** Begin Dataset section **

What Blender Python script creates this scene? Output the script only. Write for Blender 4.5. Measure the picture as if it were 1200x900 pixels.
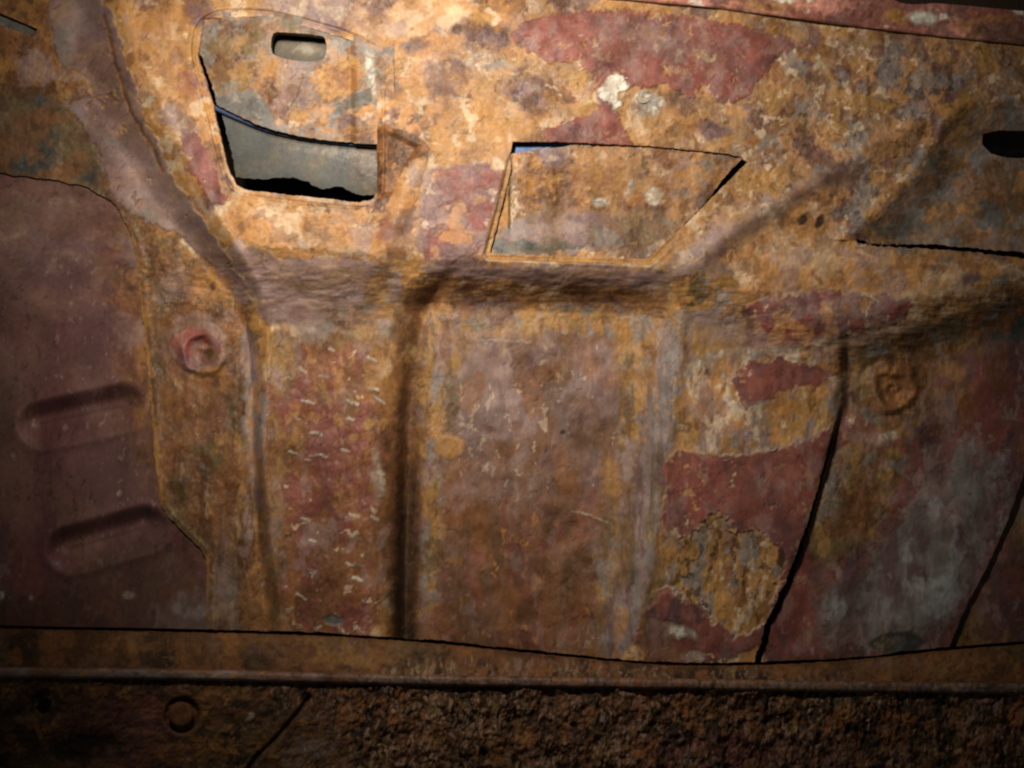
import bpy, math
import numpy as np

for o in list(bpy.data.objects): bpy.data.objects.remove(o)
C = bpy.context.scene.collection
# ---------------------------------------------------------------- scale: s metres per unit of layout
S = 0.0005          # one layout unit = 0.5 mm; the sheet in view is about 60 cm wide
D = 1200*35/36.0    # camera distance from the datum plane in layout units
CX, CY = 600.0, 450.0

# ---------------------------------------------------------------- camera
cam = bpy.data.cameras.new('camera'); cam.lens = 35; cam.sensor_width = 36
cam.clip_start = 0.01; cam.clip_end = 50
camo = bpy.data.objects.new('camera', cam); C.objects.link(camo)
camo.location = (0, -D*S, 0); camo.rotation_euler = (math.radians(90), 0, 0)
bpy.context.scene.camera = camo

# ---------------------------------------------------------------- world and lamp
w = bpy.data.worlds.new('World'); bpy.context.scene.world = w; w.use_nodes = True
bg = w.node_tree.nodes['Background']; bg.inputs[0].default_value = (0.9, 0.95, 1.0, 1); bg.inputs[1].default_value = 0.022

def upt(px, py, h):
    t = (D-h)/D
    return ((px-CX)*t*S, -h*S, (CY-py)*t*S)

L = bpy.data.lights.new('torch', 'SPOT'); L.energy = 10.0; L.color = (1.0, 0.915, 0.81)
L.shadow_soft_size = 0.02; L.spot_size = math.radians(99); L.spot_blend = 1.0
lo = bpy.data.objects.new('torch', L); C.objects.link(lo)
from mathutils import Vector
lp = Vector((-0.105, -0.365, 0.228)); tgt = Vector((-0.032, 0.0, 0.136))
lo.location = lp; lo.rotation_euler = (tgt-lp).to_track_quat('-Z', 'Y').to_euler()

sc = bpy.context.scene
sc.render.engine = 'CYCLES'
sc.render.resolution_x = 1024; sc.render.resolution_y = 768
sc.view_settings.view_transform = 'Standard'; sc.view_settings.look = 'None'
sc.view_settings.exposure = 0.0; sc.view_settings.gamma = 1.0
sc.cycles.filter_width = 2.2

# ================================================================ noise
class Noise:
    def __init__(s, seed):
        r = np.random.RandomState(seed)
        a = r.rand(256, 256)*2*np.pi
        s.gx = np.cos(a).astype(np.float32); s.gy = np.sin(a).astype(np.float32)
        s.o = r.rand(2)*200
    def __call__(s, x, y):
        x = x+s.o[0]; y = y+s.o[1]
        xi = np.floor(x).astype(int); yi = np.floor(y).astype(int)
        fx = x-xi; fy = y-yi
        u = fx*fx*fx*(fx*(fx*6-15)+10); v = fy*fy*fy*(fy*(fy*6-15)+10)
        x0 = xi & 255; x1 = (xi+1) & 255; y0 = yi & 255; y1 = (yi+1) & 255
        n00 = s.gx[x0,y0]*fx+s.gy[x0,y0]*fy
        n10 = s.gx[x1,y0]*(fx-1)+s.gy[x1,y0]*fy
        n01 = s.gx[x0,y1]*fx+s.gy[x0,y1]*(fy-1)
        n11 = s.gx[x1,y1]*(fx-1)+s.gy[x1,y1]*(fy-1)
        a = n00+u*(n10-n00); b = n01+u*(n11-n01)
        return (a+v*(b-a))*1.5
_N = [Noise(11+i*7) for i in range(14)]
def fbm(x, y, scale, k=0, octv=4, gain=.55, sx=1.0, sy=1.0):
    """fractal noise about -1..1; scale = size of the biggest blobs"""
    r = 0; a = 1.0; f = 1.0/scale; t = 0
    for i in range(octv):
        r = r + a*_N[(k+i*3) % 14](x*f/sx+k*3.1, y*f/sy+i*7.7); t += a; a *= gain; f *= 2.03
    return r/t*1.7
def sst(e0, e1, x):
    t = np.clip((x-e0)/(e1-e0), 0, 1); return t*t*(3-2*t)
def spoly(x, y, poly):
    """signed distance, negative inside"""
    P = np.array(poly, float); n = len(P)
    d = np.full(x.shape, 1e18); ins = np.zeros(x.shape, bool)
    for i in range(n):
        ax, ay = P[i]; bx, by = P[(i+1) % n]
        ex, ey = bx-ax, by-ay; wx = x-ax; wy = y-ay
        t = np.clip((wx*ex+wy*ey)/max(ex*ex+ey*ey, 1e-9), 0, 1)
        d = np.minimum(d, (wx-ex*t)**2+(wy-ey*t)**2)
        c = ((ay > y) != (by > y))
        with np.errstate(divide='ignore', invalid='ignore'):
            xx = ax+(y-ay)*(ex)/(ey if abs(ey) > 1e-9 else 1e-9)
        ins ^= c & (x < xx)
    d = np.sqrt(d)
    return np.where(ins, -d, d)
def chaikin(P, it=2, q=.25):
    P = np.array(P, float)
    for _ in range(it):
        N_ = np.roll(P, -1, 0); P = np.stack([P*(1-q)+N_*q, P*q+N_*(1-q)], 1).reshape(-1, 2)
    return P
def sline(x, y, pts):
    """unsigned distance to a polyline"""
    P = np.array(pts, float); d = np.full(x.shape, 1e18)
    for i in range(len(P)-1):
        ax, ay = P[i]; ex, ey = P[i+1]-P[i]; wx = x-ax; wy = y-ay
        t = np.clip((wx*ex+wy*ey)/max(ex*ex+ey*ey, 1e-9), 0, 1)
        d = np.minimum(d, (wx-ex*t)**2+(wy-ey*t)**2)
    return np.sqrt(d)
def curve(v, pts):
    """smooth interpolation of sorted (v, value) knots"""
    P = np.array(pts, float); xs, ys = P[:,0], P[:,1]
    m = np.gradient(ys, xs); v = np.clip(v, xs[0], xs[-1])
    i = np.clip(np.searchsorted(xs, v)-1, 0, len(xs)-2)
    h = xs[i+1]-xs[i]; t = (v-xs[i])/h
    return ((2*t**3-3*t**2+1)*ys[i]+(t**3-2*t**2+t)*h*m[i]+(-2*t**3+3*t**2)*ys[i+1]+(t**3-t**2)*h*m[i+1])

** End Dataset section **

:: Goal ::
With all pictures left out, please transcribe exactly the lines from the start of the material through the line with "import numpy as np".

:: Full response ::
What Blender Python script creates this scene? Output the script only. Write for Blender 4.5. Measure the picture as if it were 1200x900 pixels.
import bpy, math
import numpy as np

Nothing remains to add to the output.